休日に天気が良過ぎるのも考えものだ



 外へ出かけないと損した気持ちになる。


タムくん。
 ほぼ日で今月20日までの期間限定にて公開されているアニメ。SAKEROCKの「インストバンド」という曲のPVでもある。
 「まずはともかく、こちらをご覧ください!」とあるので、未見の方はともかく一度ご覧いただきたい。
 このアニメーションに対し、「泣いた」「感動した」という声がやたら聞かれる。リンク先の紹介コメントにも「なくしたものがもどってきたような、やたらとなつかしい、うれしい気持ちになれるんです」とひらがなだらけで書いてある。
 最初は私の感受性がおかしいのかと思い、不安になって3回ほど繰り返して見たのだが、少なくとも感動は覚えなかった。むしろこのアニメで多くの人が心を震わされている事実が不気味に思えた。
 非常に雑な絵で、基本的なデッサン力が乏しいこと、みつはしちかこの習作みたいなタッチであることはこの際目を瞑ろう。それが味なのだと、好意的に解釈してあげる。しかしストーリー及び設定に対する疑問はどうしても拭いきれない。
 見てもらえば一目瞭然で、ストーリーは非常に単純だ。コンプレックスのある3枚目の主人公が、可憐なヒロインに思いを馳せるという、古典的にも程があるもの。

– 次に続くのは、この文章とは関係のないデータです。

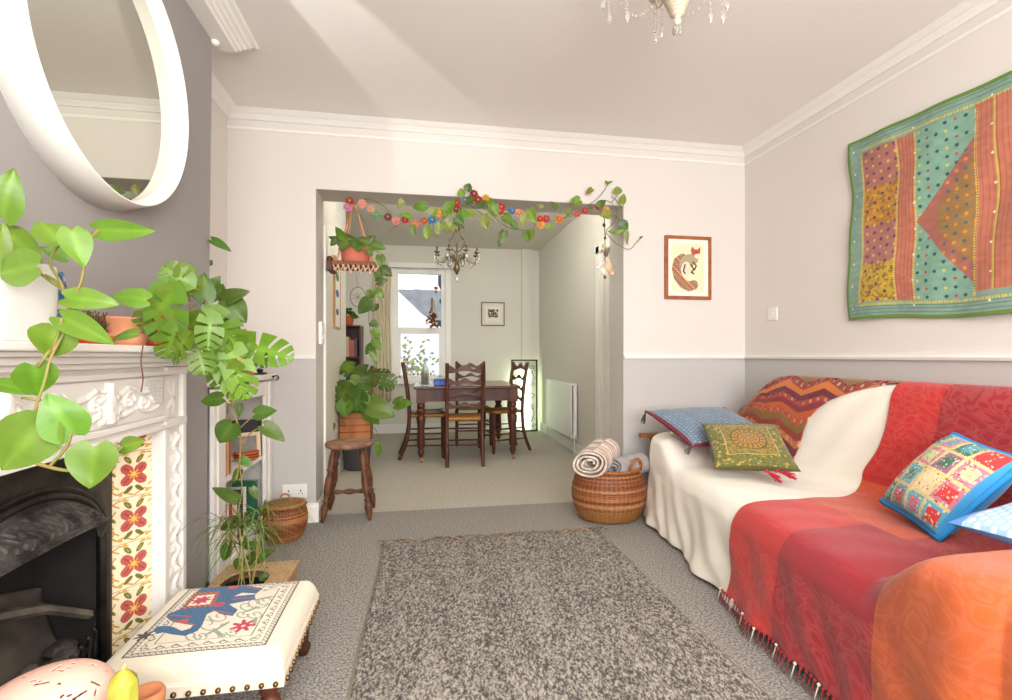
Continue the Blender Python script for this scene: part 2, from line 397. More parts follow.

 まず私が気になったのは、主人公の立場が不明確なところだ。この太った男は学校の中をひとりで大汗をかきながら、ひたすら掃除している。しかし何故そのようなことをしているのかの説明は全く無い。他の生徒で同じように掃除に励んでいる者はひとりも登場しないので、全校生徒が取り組む掃除の時間ではないのだろう。主人公が学生であることを匂わす場面も無い。ということは清掃業者か?
 その出入業者らしき主人公は女学生であるヒロインに密かに好意を寄せているのだが、彼女には男前のボーイフレンドがいることが分かり、叶わぬ思いに身悶えして苦しむ。ところがこの男は彼女の靴紐がほどけていたことに気付き、それを直すために追いかけるのである。この時点でストーカー同然である。
 靴紐がほどけていたために転倒し、あわや交通事故の犠牲になりかけたヒロインは、間一髪助けられ、命の恩人が主人公であることを知り、ハッピーエンドを迎えるのである。靴紐がほどけていたら普通気が付くだろうとか、自分で直さないのかなどの疑問は置き去りにされ、主人公のストーカー行為は奇跡的なタイミングで功を奏し、肯定される。
 これを見てどう感動すればいいのでしょうか?
 あまりにも非現実的な展開は、ファンタジーだからという理由で片付けてしまうこともできる。ファンタジーそのものを否定する気は全く無い。でもファンタジーなら上手く騙してくれないと。これだけ短い作品の中で全てを説明するのは難しいだろうが、ストーリーに決着をつけるのならある程度納得の行く説明がなされていなければ、感情移入などできないのである。説明できないのなら、オチなど付けない方が潔い。
 このタムくん、本名ウィスット・ポンニミットというタイ出身の作家について、私はほぼ日で見るまで何も知らず、最初から感動を強要されるような形で接したので逆に身構えたということもあるかもしれない。最初から「これはこう見るもの、こう感じるものですよ」と言われる作品にろくなものはないと経験上知っているから。別にネガティブキャンペーンを張るつもりもないので、そんなに感動するものなら、その理由が分かるような批評も読んでみたいものだ。現段階ではただの印象論しか聞こえてこない。